Legal experts also warn that the treaty demands aid for landlocked countries that lack the access and technology to mine the deep seas -- and that it might not even benefit the U.S. at all.

"You have to pay royalties on the value of anything you extract (from the deep seabed), those royalties to be distributed as the new bureaucracy sees fit, primarily to landlocked countries and underdeveloped countries," said Steven Groves, a fellow at the conservative Heritage Foundation. American money would also go to fund the International Seabed Authority, which Groves warned "would have the potential to become the most massive U.N. bureaucracy on the planet."

"The whole theory of the treaty is that the world's oceans and everything below them are the common heritage of mankind," said Groves. "Very socialist."

Any nation that is party to the treaty can have a seat on the tribunal and seabed authority -- even ones that don't have access to the sea. The current vice president of the tribunal represents Austria, a landlocked nation that hasn't had a sea berth since the Austro-Hungarian Empire was dissolved in the First World War.

Some legal experts worry that without ratification, the U.S. will lose a seat at the table as maritime law continues to be codified and resources get divvied up.
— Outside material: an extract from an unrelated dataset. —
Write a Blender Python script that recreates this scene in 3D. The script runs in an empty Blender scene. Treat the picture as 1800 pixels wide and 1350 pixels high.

But opponents note that many of the benefits offered the U.S., such as navigation rights, are already international custom, and that the U.S. has effected the treaty without being party to it. President Reagan's initial opposition on the basis of seabed laws forced the rewriting of the original treaty in 1994, which led the U.S. to sign it, but not to ratify it.

Its complexity, however, still beguiles even experts, who say it is unlikely to be understood when brought to a vote in the Senate.

"The thing is about 150 pages long -- meaning there are exactly zero people in the Senate who have read it," said Groves.